Specialization:
Areas of Concentration: Women and Queer Artists; Contemporary Latin American Art; Assemblage Art and the Found Object; Sculpture
Faculty Advisor: Jenni Sorkin
Committee Members: Laurie Monahan, Aleca Le Blanc (History of Art, UC Riverside), and Colin Gardner (Art, UCSB)
Dissertation: "Assembling the Body: South American Assemblage Art, 1960-1996"
M.A. Thesis: "Feminist Practices as Antagonism: Anti-Hegemonic Artistic-political Incursions" (Santa Catarina State University, Florianópolis, Brazil, completed 2014)
Bio:
Letícia Cobra Lima is a Ph.D. candidate in the History of Art & Architecture department at the University of California, Santa Barbara, with a doctoral emphasis in Feminist Studies (2020). Her dissertation thematizes the medium of assemblage art with found objects, particularly artworks that interact with or portray the body. The human figure has been a primary motif of modern and contemporary assemblage art at large, but specifically significant in iterations of the medium by women and queer artists in South America from the mid to late twentieth century -- a context in which political violence was often enacted through the body. Artists Farnese de Andrade (b. Brazil, 1926-1996), Feliza Bursztyn (b. Colombia, 1933-1982), and Liliana Maresca (b. Argentina, 1951-1994), explored the dissimulative potential of assemblage art to articulate new possibilities for the body, raising issues of citizenship, the status of the artwork, traditional gender roles, and the ever-present aftereffects of colonization.
Letícia was the recipient of the 2019-2020, 2020-2021, and 2022-2023 Murray Roman Curatorial Fellowship by the Art, Design & Architecture Museum (UCSB), where she currently serves as Graduate Curator of Education. Her transnational scholarship entails constant exchanges with South American institutions.
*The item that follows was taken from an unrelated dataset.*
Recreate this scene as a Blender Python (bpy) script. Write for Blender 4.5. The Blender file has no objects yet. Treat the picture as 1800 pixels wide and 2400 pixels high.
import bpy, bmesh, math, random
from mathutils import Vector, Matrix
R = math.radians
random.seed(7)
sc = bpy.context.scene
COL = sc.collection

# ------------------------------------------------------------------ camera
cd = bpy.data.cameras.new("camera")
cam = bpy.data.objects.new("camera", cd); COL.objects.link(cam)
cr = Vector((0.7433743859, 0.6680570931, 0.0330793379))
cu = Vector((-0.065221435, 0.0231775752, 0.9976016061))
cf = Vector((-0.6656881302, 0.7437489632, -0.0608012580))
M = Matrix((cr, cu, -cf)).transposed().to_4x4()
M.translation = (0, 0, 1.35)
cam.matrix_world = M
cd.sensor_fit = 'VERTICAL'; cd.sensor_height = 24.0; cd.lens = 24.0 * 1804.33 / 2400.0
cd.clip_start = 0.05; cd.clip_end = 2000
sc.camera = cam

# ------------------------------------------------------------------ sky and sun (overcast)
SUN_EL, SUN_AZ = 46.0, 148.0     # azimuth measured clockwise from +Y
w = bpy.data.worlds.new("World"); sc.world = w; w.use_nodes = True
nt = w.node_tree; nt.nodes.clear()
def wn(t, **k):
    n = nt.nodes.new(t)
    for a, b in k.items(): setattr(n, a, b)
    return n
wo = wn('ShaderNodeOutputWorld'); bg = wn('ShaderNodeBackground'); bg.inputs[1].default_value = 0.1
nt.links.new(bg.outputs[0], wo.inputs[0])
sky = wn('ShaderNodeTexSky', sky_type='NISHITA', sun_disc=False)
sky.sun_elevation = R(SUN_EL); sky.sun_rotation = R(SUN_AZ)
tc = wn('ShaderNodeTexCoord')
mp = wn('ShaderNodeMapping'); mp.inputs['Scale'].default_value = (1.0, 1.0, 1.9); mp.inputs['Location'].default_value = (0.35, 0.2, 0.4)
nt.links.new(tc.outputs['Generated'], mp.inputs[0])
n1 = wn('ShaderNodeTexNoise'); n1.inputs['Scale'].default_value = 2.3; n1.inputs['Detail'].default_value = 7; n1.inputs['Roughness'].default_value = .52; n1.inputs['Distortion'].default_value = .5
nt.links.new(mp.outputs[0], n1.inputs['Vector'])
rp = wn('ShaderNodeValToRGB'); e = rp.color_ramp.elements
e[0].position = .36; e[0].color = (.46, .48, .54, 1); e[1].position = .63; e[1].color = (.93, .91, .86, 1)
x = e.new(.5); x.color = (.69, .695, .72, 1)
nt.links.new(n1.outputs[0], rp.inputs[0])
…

In 2021, she participated in the Curatorial Practices Seminar titled Critical Curating and Decolonial Studies in Visual Arts, promoted by the Museu de Arte Moderna de São Paulo and the Getty Foundation. In 2018, she was invited by the Brazilian National Arts Foundation to teach theoretical-practical workshops on feminist approaches to art history, and collaborated with artist Bruno Moreschi on a virtual collective artwork called “Another 33rd São Paulo Biennial” for said exhibition.
She has a master’s degree in Visual Arts from Santa Catarina State University (2014) and bachelor’s degrees in Graphic Design (Federal University of Santa Catarina, 2011) and Visual Arts (Santa Catarina State University, 2015).
Publications:
Leticia Cobra Lima. “Collapsing Autopia: Feliza Bursztyn’s Chatarras .” react/review: a responsive journal for art & architecture 3 (May 2023), 165-171.
Leticia Cobra Lima and Jing Cao. "The Schoolhouse and the Bus." Art Practical 9.1 (2018).
Leticia Cobra Lima and Bruno Moreschi. "Press: Titles ." Another 33rd São Paulo Biennial (2018).
Leticia Cobra Lima. "Arte Feminista enquanto Prática Antagonista ." Revista Valise 4:8 (2014).